» WHAT TO PRODUCE
Give back the entire listing verbatim.

» GIVEN DATA

============

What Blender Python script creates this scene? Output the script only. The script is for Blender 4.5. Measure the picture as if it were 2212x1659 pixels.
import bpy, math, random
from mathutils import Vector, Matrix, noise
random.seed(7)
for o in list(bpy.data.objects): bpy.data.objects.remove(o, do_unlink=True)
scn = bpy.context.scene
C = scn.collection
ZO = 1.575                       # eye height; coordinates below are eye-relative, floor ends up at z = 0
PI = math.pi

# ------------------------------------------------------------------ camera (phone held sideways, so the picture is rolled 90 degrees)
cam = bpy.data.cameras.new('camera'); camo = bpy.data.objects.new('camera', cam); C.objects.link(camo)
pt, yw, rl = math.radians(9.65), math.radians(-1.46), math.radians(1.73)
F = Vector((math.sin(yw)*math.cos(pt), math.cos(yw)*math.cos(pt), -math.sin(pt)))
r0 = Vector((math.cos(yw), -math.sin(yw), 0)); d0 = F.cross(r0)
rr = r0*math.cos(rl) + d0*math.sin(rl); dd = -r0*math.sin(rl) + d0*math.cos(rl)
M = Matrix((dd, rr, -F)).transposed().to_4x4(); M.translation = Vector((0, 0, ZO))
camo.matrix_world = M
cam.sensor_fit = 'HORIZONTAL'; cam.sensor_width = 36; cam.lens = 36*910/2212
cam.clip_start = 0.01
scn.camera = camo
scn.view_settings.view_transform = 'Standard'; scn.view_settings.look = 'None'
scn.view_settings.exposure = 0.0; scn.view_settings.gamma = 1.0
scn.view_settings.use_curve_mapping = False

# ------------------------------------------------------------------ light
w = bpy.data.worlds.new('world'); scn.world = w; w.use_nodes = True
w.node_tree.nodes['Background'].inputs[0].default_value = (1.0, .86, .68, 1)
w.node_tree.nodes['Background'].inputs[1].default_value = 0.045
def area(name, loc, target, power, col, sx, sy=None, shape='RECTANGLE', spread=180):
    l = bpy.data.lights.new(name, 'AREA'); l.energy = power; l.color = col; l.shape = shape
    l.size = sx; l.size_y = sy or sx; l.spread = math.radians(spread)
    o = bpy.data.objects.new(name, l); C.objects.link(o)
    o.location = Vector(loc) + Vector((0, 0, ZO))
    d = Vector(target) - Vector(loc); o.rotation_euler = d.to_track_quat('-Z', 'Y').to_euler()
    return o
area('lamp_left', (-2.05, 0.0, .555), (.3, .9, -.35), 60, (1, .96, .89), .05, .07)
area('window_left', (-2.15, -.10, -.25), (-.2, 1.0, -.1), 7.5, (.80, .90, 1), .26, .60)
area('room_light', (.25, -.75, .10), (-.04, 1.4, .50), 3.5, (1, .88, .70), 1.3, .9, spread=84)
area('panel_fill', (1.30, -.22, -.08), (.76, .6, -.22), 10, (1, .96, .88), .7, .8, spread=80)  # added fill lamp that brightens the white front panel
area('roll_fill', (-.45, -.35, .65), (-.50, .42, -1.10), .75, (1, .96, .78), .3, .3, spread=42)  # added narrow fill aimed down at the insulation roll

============

» CORRECT RESULT
What Blender Python script creates this scene? Output the script only. The script is for Blender 4.5. Measure the picture as if it were 2212x1659 pixels.
import bpy, math, random
from mathutils import Vector, Matrix, noise
random.seed(7)
for o in list(bpy.data.objects): bpy.data.objects.remove(o, do_unlink=True)
scn = bpy.context.scene
C = scn.collection
ZO = 1.575                       # eye height; coordinates below are eye-relative, floor ends up at z = 0
PI = math.pi

# ------------------------------------------------------------------ camera (phone held sideways, so the picture is rolled 90 degrees)
cam = bpy.data.cameras.new('camera'); camo = bpy.data.objects.new('camera', cam); C.objects.link(camo)
pt, yw, rl = math.radians(9.65), math.radians(-1.46), math.radians(1.73)
F = Vector((math.sin(yw)*math.cos(pt), math.cos(yw)*math.cos(pt), -math.sin(pt)))
r0 = Vector((math.cos(yw), -math.sin(yw), 0)); d0 = F.cross(r0)
rr = r0*math.cos(rl) + d0*math.sin(rl); dd = -r0*math.sin(rl) + d0*math.cos(rl)
M = Matrix((dd, rr, -F)).transposed().to_4x4(); M.translation = Vector((0, 0, ZO))
camo.matrix_world = M
cam.sensor_fit = 'HORIZONTAL'; cam.sensor_width = 36; cam.lens = 36*910/2212
cam.clip_start = 0.01
scn.camera = camo
scn.view_settings.view_transform = 'Standard'; scn.view_settings.look = 'None'
scn.view_settings.exposure = 0.0; scn.view_settings.gamma = 1.0
scn.view_settings.use_curve_mapping = False

# ------------------------------------------------------------------ light
w = bpy.data.worlds.new('world'); scn.world = w; w.use_nodes = True
w.node_tree.nodes['Background'].inputs[0].default_value = (1.0, .86, .68, 1)
w.node_tree.nodes['Background'].inputs[1].default_value = 0.045
def area(name, loc, target, power, col, sx, sy=None, shape='RECTANGLE', spread=180):
    l = bpy.data.lights.new(name, 'AREA'); l.energy = power; l.color = col; l.shape = shape
    l.size = sx; l.size_y = sy or sx; l.spread = math.radians(spread)
    o = bpy.data.objects.new(name, l); C.objects.link(o)
    o.location = Vector(loc) + Vector((0, 0, ZO))
    d = Vector(target) - Vector(loc); o.rotation_euler = d.to_track_quat('-Z', 'Y').to_euler()
    return o
area('lamp_left', (-2.05, 0.0, .555), (.3, .9, -.35), 60, (1, .96, .89), .05, .07)
area('window_left', (-2.15, -.10, -.25), (-.2, 1.0, -.1), 7.5, (.80, .90, 1), .26, .60)
area('room_light', (.25, -.75, .10), (-.04, 1.4, .50), 3.5, (1, .88, .70), 1.3, .9, spread=84)
area('panel_fill', (1.30, -.22, -.08), (.76, .6, -.22), 10, (1, .96, .88), .7, .8, spread=80)  # added fill lamp that brightens the white front panel
area('roll_fill', (-.45, -.35, .65), (-.50, .42, -1.10), .75, (1, .96, .78), .3, .3, spread=42)  # added narrow fill aimed down at the insulation roll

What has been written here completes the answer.